Completion of the revised structure of vannusal B (4). Reagents and conditions: (a) SmI₂ (0.1 M in THF, 10 equiv), HMPA (30 equiv), THF, −20→25 °C, 30 min, 82 %; (b) KHMDS (5.0 equiv), TESCl (10 equiv), Et₃N (10 equiv), THF, −78→25 °C, 20 min, 94 %; (c) LiDBB (excess), THF, −78→−50°C, 30 min, 83 %; (d) PhI(OAc)₂ (2.0 equiv), 1-Me-AZADO (0.2 equiv), CH₂Cl₂, 25 °C, 18 h; (e) Ac₂O (10 equiv), Et₃N (20 equiv), 4-DMAP (1.0 equiv), CH₂Cl₂, 25 °C, 18 h, 87 % for two steps; (f) aq. HF:THF (1:4→1:3), 25 °C, 3 h, 85 %; (g) NaBH₄ (20 equiv), MeOH, 20 min, 90 %.

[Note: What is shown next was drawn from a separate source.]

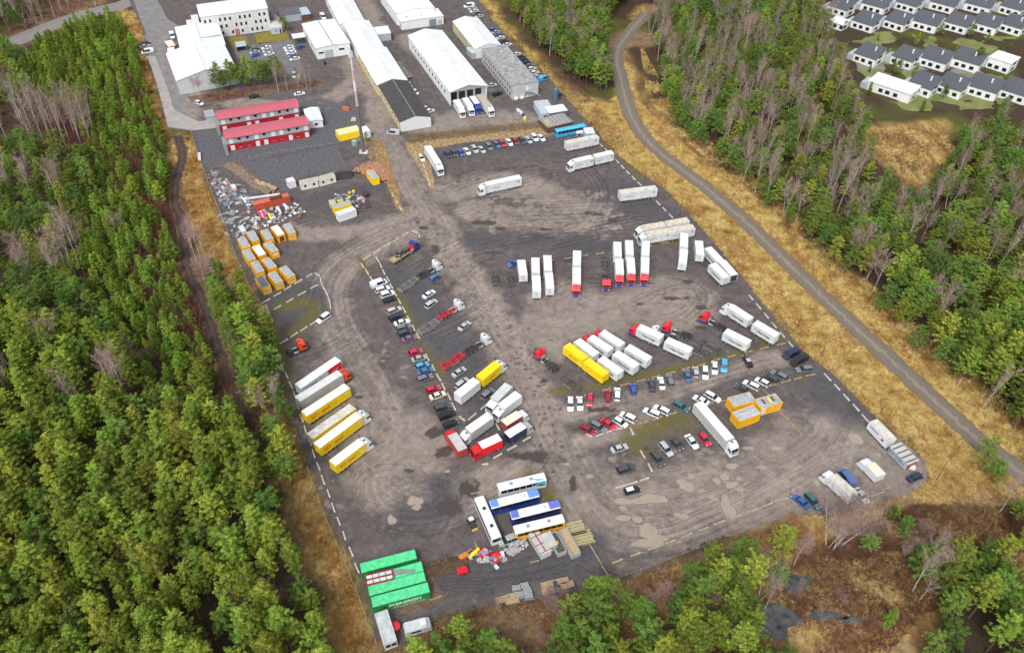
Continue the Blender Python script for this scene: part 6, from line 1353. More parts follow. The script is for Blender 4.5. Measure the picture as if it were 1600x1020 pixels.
bin_(870,853,-1.15,'open skip with timber and a yellow drum in it',fill=mat('mixed_rubble',(.12,.10,.06),var=.6,scale=3)); q = MB().cyl((0,0,0),(0,0,.7),.35,n=14).build('yellow_drum', YEL); q.location=(*at(870,848,1.4)[:2],1.05); tag(q,'yellow drum lying in the open skip','drum')
bin_(889,852,-1.15,'open grey skip with planks at its south end',L=7.0,fill=WOODS)
for k,(px,py,n,lab) in enumerate([(897,828,9,'stack of long pale timber beside the grey skip, upper half'),(909,841,8,'stack of long pale timber beside the grey skip, lower half')]):
    q = MB(); r_ = random.Random(k)
    for i in range(n): q.box(-2.4+r_.uniform(-.2,.2),2.4+r_.uniform(-.2,.2),-1.9+i*.42,-1.9+i*.42+.3,.1,.9+.12*(i%2))
    q = q.build('timber_stack', mat('yellowish_timber',(.40,.36,.20),rough=.8,var=.25,scale=2)); q.location=(*at(px,py)[:2],.01); q.rotation_euler=(0,0,.28); tag(q,lab,'timber stack')
# pallets of stone / timber at the southern edge
pl = [(805,932,'timber'),(800,939,'timber'),(786,937,'timber'),(807,921,'stone'),(820,917,'stone'),(824,925,'stone'),(826,933,'stone'),(812,931,'stone'),(856,914,'timber'),(858,924,'timber'),(878,909,'timber'),(886,915,'timber'),(869,920,'tarp')]
for i,(px,py,k) in enumerate(pl):
    q = MB()
    if k == 'timber':
        for j in range(5): q.box(-1.5,1.5,-.7+j*.29,-.7+j*.29+.25,.05,.55+.03*(j%2))
    elif k == 'stone':
        for a in range(3):
            for b in range(2): q.box(-.9+a*.6,-.34+a*.6,-.6+b*.62,-.02+b*.62,.15,.95+.05*((a+b)%2))
        q.box(-.95,.95,-.65,.65,.03,.15)
    else: q.box(-.5,.5,-1.6,1.6,.05,.6)
    q = q.build({'timber':'plank_pile','stone':'stone_pallet','tarp':'covered_pile'}[k], {'timber':WOODS,'stone':mat('grey_stone_blocks',(.30,.32,.33),rough=.85,var=.3,scale=3),'tarp':mat('dark_blue_tarp',(.02,.04,.13))}[k]); q.location=(*at(px,py)[:2],.01); q.rotation_euler=(0,0,.25+(i%3-1)*.08)
    wd = f', {words(px/16)} percent across, {words(py/10.2)} down'; tag(q, {'timber':'low pile of sawn planks at the southern edge'+wd,'stone':'pallet of grey stone blocks'+wd,'tarp':'narrow pile under a dark blue tarpaulin between plank piles'}[k], {'timber':'plank pile','stone':'pallet','tarp':'pile'}[k], None if k == 'tarp' else f'{k} piles at the southern edge')
# ---- heaps of loose goods: every visible piece a thing of its own
def scatter_goods(poly, n, kinds, label, group, seed, hz=(0, .4), dense=False):
    n = int(n*1.45); r = random.Random(seed); g = [tuple(p) for p in G(poly)]; xs_ = [p[0] for p in g]; ys_ = [p[1] for p in g]; k = 0
    while k < n:
        x, y = r.uniform(min(xs_), max(xs_)), r.uniform(min(ys_), max(ys_))
        if not inpoly(np.array([x]), np.array([y]), g)[0]: continue
        nm, mk, m, lb, ct = r.choice(kinds); o = link(nm, cached(('good', nm, m.name, r.randrange(3)), lambda: mk(r).mesh(nm, m)))
        o.location = (x, y, .012+r.uniform(*hz)); q_ = r.uniform(.5, .95); o.scale = (q_, q_, q_); o.rotation_euler = (r.gauss(0, .1), r.gauss(0, .1), r.choice((-1.1, -1.1, .45))+r.gauss(0, .35)); px_, py_ = to_px(np.array([x]), np.array([y]), np.array([0.])); tag(o, f'{lb}, {group}, {words(px_[0]/16)} percent across, {words(py_[0]/10.2)} down', ct, f'{ct}s {group}'); k += 1
def g_plate(r): return MB().box(-r.uniform(.5,1.2), r.uniform(.5,1.2), -.5, .5, 0, .12)
def g_beams(r):
    m = MB(); L = r.uniform(1.2, 2.6)
    for i in range(5): m.box(-L+r.uniform(-.2,.2), L, -.5+i*.22, -.5+i*.22+.13, 0, .12+.05*(i % 2))
    return m
def g_box(r): return MB().box(-.7,.7,-.5,.5,0,r.uniform(.4,.9)).box(-.74,.74,-.54,.54,.38,.45)
def g_sack(r):
    m = MB(); m.prism([(-.6,0),(-.7,.3),(-.45,.65),(.4,.7),(.7,.35),(.6,0)], -.45, .45); return m
def g_drum(r): return MB().cyl((-.4,0,.35),(.4,0,.35),.33,n=12)
def g_junk(r):
    m = MB()
    for i in range(7):
        a = r.uniform(0, 6.3); p = np.array([r.uniform(-.6,.6), r.uniform(-.6,.6), r.uniform(0,.4)]); m.cyl(p, p+np.array([math.cos(a), math.sin(a), r.uniform(-.1,.3)])*r.uniform(.4,1.1), .05, n=5)
    return m.box(-.5,.3,-.3,.4,.05,.3)
def g_log(r):
    m = MB()
    for i in range(6): a = r.uniform(-.5,.5); m.cyl((-r.uniform(.8,1.6)*math.cos(a), i*.2-.5, r.uniform(.1,.4)), (r.uniform(.8,1.6)*math.cos(a), i*.2-.5+math.sin(a), r.uniform(.1,.4)), r.uniform(.06,.14), n=6)
    return m
GALV = mat('galvanised_scrap', (.32, .35, .37), rough=.5, var=.4, scale=3, c2=(.12, .14, .16)); PINK = mat('salmon_boards', (.36, .20, .16), rough=.8, var=.3); MAG = mat('magenta_sheet', (.60, .03, .12), rough=.5); PALEB = mat('pale_boards', (.50, .47, .40), rough=.8, var=.25)
K = dict(gs=('scrap_sheet', g_plate, GALV, 'bent grey metal sheet', 'metal sheet'), gb=('metal_rails', g_beams, GALV, 'bundle of grey metal rails', 'rail bundle'), gw=('white_board', g_plate, WHITE, 'white board lying flat', 'board'), pk=('board_pile', g_beams, PINK, 'small heap of salmon boards', 'board heap'),
 jk=('scrap_heap', g_junk, GALV, 'tangle of grey scrap', 'scrap tangle'), wb=('crate', g_box, WHITE, 'white crate', 'crate'), ws=('filled_sack', g_sack, mat('grey_sack', (.40, .41, .42), var=.3, scale=2), 'pale filled sack', 'sack'), tb=('crate_pile', g_box, PALEB, 'pale wooden crate', 'crate'), yb=('yellow_crate', g_box, YEL, 'yellow crate', 'crate'), lg=('log_pile', g_log, mat('dead_wood',(.17,.10,.055),rough=.9,var=.4,scale=3), 'heap of dead branches', 'log heap'), rj=('rusty_scrap', g_junk, RUST, 'tangle of rusty scrap', 'scrap tangle'), bd=('blue_barrel', g_drum, mat('pale_blue_barrel',(.18,.34,.62)), 'pale blue barrel', 'barrel'), rb=('red_tub', g_box, RED, 'red plastic tub', 'tub'))
scatter_goods([(322,268),(345,268),(368,300),(350,318),(336,310)],26,[K['pk'],K['pk'],K['gs'],K['jk'],K['gb']],'at the north end of the scrap strip','north end',1)
scatter_goods([(332,285),(370,280),(400,312),(388,335),(350,330)],58,[K['gs'],K['gs'],K['jk'],K['gb'],K['gw'],K['jk']],'in the dense grey scrap field west of the orange-red container','grey scrap field',2)
scatter_goods([(342,330),(360,328),(390,355),(375,378),(355,372)],34,[K['gb'],K['gs'],K['ws'],K['jk']],'on the lower scrap strip by the ochre verge','lower strip',3)
scatter_goods([(382,332),(398,330),(466,318),(478,334),(440,350),(400,360),(384,356)],62,[K['gw'],K['wb'],K['tb'],K['tb'],K['gb'],K['ws'],K['gw'],K['pk']],'among the goods south of the orange-red container','goods south',4)
for px,py,m,l,nm in [(407,338,MAG,'magenta sheet stack, left one, among the goods','coloured_sheets'),(413,337,MAG,'magenta sheet stack, right one, among the goods','coloured_sheets'),(422,340,YEL,'bright yellow sheet stack among the goods','coloured_sheets'),(437,331,WHITE,'long rolled white tube lying among the goods','white_roll')]:
    q = (MB().box(-1.9,1.9,-.35,.35,0,.35).box(-1.8,1.8,-.25,.25,.35,.45) if nm != 'white_roll' else MB().cyl((-1.9,0,.5),(1.9,0,.5),.45,n=12)).build(nm,m); q.location=(*at(px,py)[:2],.3); q.rotation_euler=(0,0,-1.1); tag(q,l,'sheet stack' if nm != 'white_roll' else 'roll')
for px,py,w,l,an,m,lab in [(380,362,1.4,3.6,-1.0,TARPW,'big white sheet leaning at the office containers'),(368,308,1.3,2.4,-.9,mat('slate_cover',(.18,.24,.30)),'slate-blue covered crate in the scrap field'),(366,296,1.2,2.4,-.9,WHITE,'upright white crate at the edge of the scrap field'),(520,321,3,2.2,.3,mat('beige_stack',(.42,.40,.34)),'beige pallet stack left of the yellow container in the middle heap'),(572,306,1.4,2.6,-1.1,mat('dark_brown_bin',(.07,.03,.025)),'dark brown bin beside the ochre strip')]:
    q = MB().box(-l/2,l/2,-w/2,w/2,0,1.3).box(-l/2-.05,l/2+.05,-w/2-.05,w/2+.05,1.3,1.38).build('covered_crate',m); q.location=(*at(px,py)[:2],.012); q.rotation_euler=(0,0,an); tag(q,lab,'crate')
scatter_goods([(515,306),(552,300),(572,312),(560,328),(530,318)],30,[K['yb'],K['tb'],K['gb'],K['gw'],K['jk']],'in the middle heap of goods','middle heap',5)
for i in range(3):
    q = g_beams(random.Random(i)); q = q.build('dark_pipes', mat('plum_pipes',(.12,.06,.08),rough=.6,var=.4)); q.scale=(1.6,2,2.2); q.location=(*at(556+i*7,318-i*1.2)[:2],.02); q.rotation_euler=(0,0,-1.1); tag(q,['stack of dark plum pipes, left of three, at the right of the middle heap','stack of dark plum pipes, middle of three, at the right of the middle heap','stack of dark plum pipes, right of three, at the right of the middle heap'][i],'pipe stack')
scatter_goods([(672,884),(690,876),(730,872),(734,880),(700,892),(680,892)],22,[K['lg'],K['rj'],K['lg']],'right of the green containers','dead wood heap',6,(0,.5))
scatter_goods([(728,868),(756,860),(790,868),(788,890),(740,880)],26,[K['bd'],K['ws'],K['wb'],K['jk'],K['ws']],'in the mixed heap south of the crosswise bus','mixed heap',7)
scatter_goods([(780,852),(820,845),(826,862),(795,868)],26,[K['ws'],('paint_can',g_drum,mat('striped_bags',(.55,.38,.40),rough=.6,var=.4,scale=6,c2=(.3,.35,.6)),'red and white bag','bag'),K['ws']],'between the bus tail and the panel stack','bag heap',8)
for px,py,lab in [(756,866,'round red tub, left of two, in the mixed heap'),(774,872,'round red tub, right of two, in the mixed heap')]:
    q = MB().cyl((0,0,0),(0,0,.7),1.15,1.3,n=20,caps=False).cyl((0,0,.1),(0,0,.14),1.1,n=20).cyl((0,0,.66),(0,0,.78),1.38,1.3,n=20,caps=False).build('round_tub', RED); q.location=(*at(px,py)[:2],.3); q.rotation_euler=(.25,.1,0); tag(q,lab,'tub')
for a,b,lab in [((733,872),(744,865),'yellow slide piece, lower one, left of the red tubs'),((737,868),(748,861),'yellow slide piece, upper one, left of the red tubs')]:
    A,B=at(*a),at(*b); d=B-A; q=MB().prism([(-1.1,0),(-1.1,.3),(1.1,1.0),(1.1,.6)],-.35,.35).build('yellow_slide',YEL); q.location=(*((A+B)/2)[:2],.2); q.rotation_euler=(0,0,math.atan2(d[1],d[0])); tag(q,lab,'slide')
q = MB().prism([(-1.2,.4),(-1.2,1.0),(-.9,1.2),(.9,1.2),(1.2,.9),(1.2,.4)],-.8,.8).box(1.2,2.2,-.05,.05,.45,.52); qr = empty('red_cart',(*at(723,894)[:2],.012),.3,'small red covered trailer cart alone in front of the dead wood heap','cart'); q.build('body',RED,qr)
for s in (-1,1): link('wheel', cached('cwheel', wheel_mesh), qr, (0,s*.9,.31))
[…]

The 500 MHz ¹H NMR spectrum of synthetic vannusal B structure 4 appeared excitingly close to the 600 MHz ¹H NMR spectrum of natural vannusal B that we had in our possession,[6] a fact that piqued our enthusiasm for the soon to be completed structure 3 (see Scheme 3), which still commanded our main attention. Our arrival at vannusal B structure 3 (Scheme 3), however, was met with grief, for the 600 MHz ¹H NMR spectrum of this compound did not match that (also 600 MHz) of the natural product. Thankfully, this time our disappointment was short lived, for upon obtaining a 600 MHz ¹H NMR spectrum of synthetic structure 4 (Scheme 4), to which we immediately returned, we realized that it was identical in every detail to that (600 MHz) of natural vannusal B! Indeed, structure 4 represents the true structure, including absolute configuration, of vannusal B as proven by comparison of its ¹H and ¹³C NMR and CD spectra with those of the natural product. Furthermore, the ¹H and ¹³C NMR spectral data of the NaBH₄ reduction product of synthetic vannusal B (27, Scheme 4) also matched those of its counterpart obtained from natural vannusals A and B,[6, 7] providing further support of structure 4 as the true structure of vannsual B. The structure of crystalline synthetic vannusal B (mp >200 °C decomposition, EtOAc/THF) was ultimately confirmed by X-ray crystallographic analysis[8] (see ORTEP drawing, Figure 3). The structural differences between the originally assigned and revised structures of vannusal B are located mainly in the “right” domain of the molecule (C₁₀, C₂₈, C₁₃, C₁₄, C₂₆, C₁₇, C₁₈ and C₂₁ stereocenters inverted), a circumstance that apparently arose from the difficulty in relating the C₇ and C₁₀ stereocenters in the original structural studies. This challenge could only be solved either by X-ray crystallographic analysis, or chemical synthesis. In the end it was done by both, the latter preceding the former, demonstrating the facilitating nature of total synthesis in structural elucidation even in this modern era.

Figure 3.

X-ray derived ORTEP drawing of vannusal B (4) (Thermal ellipsoids are shown at 30 % probability).

The described chemistry underscores once again the indispensable roles of total synthesis in the structural elucidation of scarce natural products and in rendering them in sufficient quantities for further investigations in those cases where their scarcity stymie such studies.